Alan Thompson was sent off and Bradley Wright-Phillips scored a late Southampton winner as Leeds hit the self-destruct button in their bid to avoid relegation from the Coca-Cola Championship.

Midfielder Thompson was shown a straight red card in the 32nd minute after wrestling with Southampton's Jhon Viafara, prompting angry scenes at St Mary's with stewards keeping furious Leeds players apart from referee Tony Bates.

Wright-Phillips then climbed off the bench to settle a one-sided encounter and keep Saints' slim play-off hopes alive, while shoving Leeds another step closer to League One.

The team which six years ago this week qualified for the Champions League semi-final remain in the drop zone, and will need to take something from their two remaining games to avoid looking a decent bet for the Johnstone's Paint Trophy semis next season.

Leeds were without centre-half Lubomir Michalik, who this week returned to Bolton, and looked shaky at the back in the opening moments when crosses from Viafara and Chris Baird whistled across the penalty area.

Inigo Idiakez then had a free-kick palmed out by Casper Ankergren and Kenwyne Jones blasted the rebound high and wide before Andrew Surman wriggled clear to cross for Grzegorz Rasiak, who was denied by Matt Heath's block.

Leeds won the corresponding fixture 4-3 last season after being 3-0 down at half-time, and at times looked intent on giving their injury-hit hosts a similar head-start with an edgy display.

Boss Dennis Wise - who was in that Saints line-up and was substituted at the interval - was relieved to see Rasiak waste a golden opportunity in the 21st minute when he headed Surman's dangerous cross over.

Fit-again skipper Claus Lundekvam then met Idiakez's free-kick with a bullet header which flew inches over the crossbar.

The match erupted in the 32nd minute when Thompson grabbed Viafara round the back of the neck as the Colombian went to collect the ball following a foul.

After a lengthy consultation with his linesman, referee Bates brandished the red card to reduce Leeds to 10 men.

Five bookings followed in quick succession as vendettas sprang up all over the pitch, before Jones got on the end of Rudi Skacel's cross and forced a smart save from Ankergren in first-half stoppage time.

Jones thought he had fired Saints ahead moments after the restart when he tucked away Skacel's long cross, but an offside flag brought an end to his celebrations.

The young striker headed straight at Ankergren before Surman hit the side-netting as the hosts piled forward.

Southampton were almost caught out by an overhead kick from Hayden Foxe midway through the second half, but the Australian's effort flew over.

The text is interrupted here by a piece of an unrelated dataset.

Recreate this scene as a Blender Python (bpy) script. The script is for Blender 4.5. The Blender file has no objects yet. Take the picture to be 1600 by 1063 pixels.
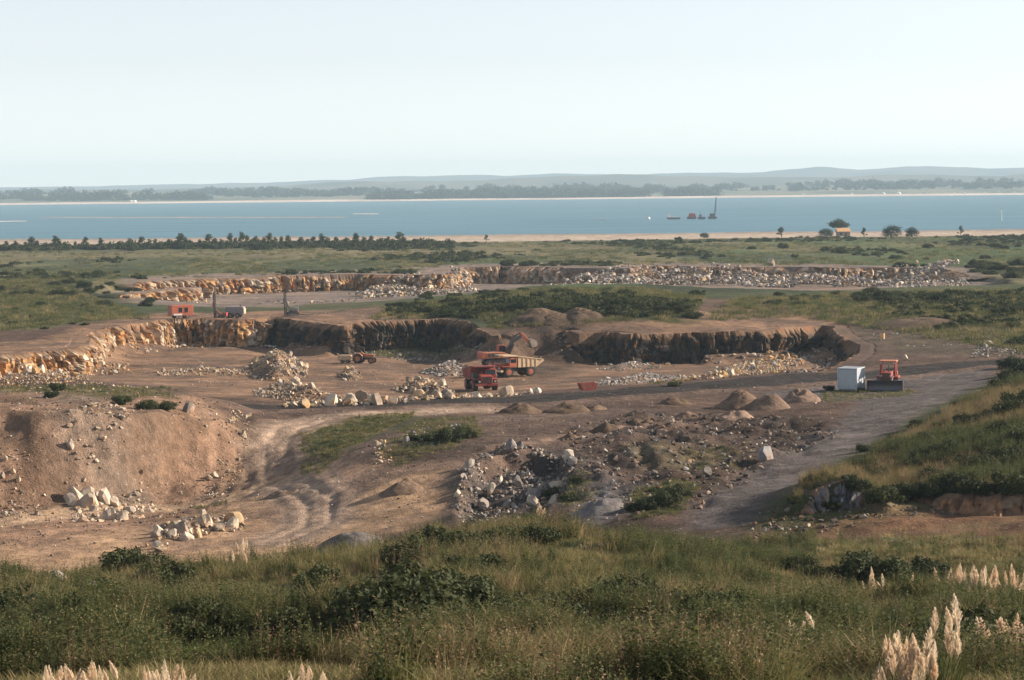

Rasiak squandered two glorious chances with weak headers before Saints nearly fell to another sucker-punch, Pele bravely blocking Radostin Kishishev's goalbound shot.

But the goal finally came six minutes from time when Leeds failed to deal with a cross from fellow sub Djamel Belmabi and Wright-Phillips hooked the ball home via the underside of the crossbar.

Rasiak had the ball in the net again moments later, only to be denied by another offside flag, but Saints saw out a nervy final few minutes to leave Leeds in deep trouble.

After the final whistle police and stewards had to move in to separate rival fans who were hurling missiles at each other.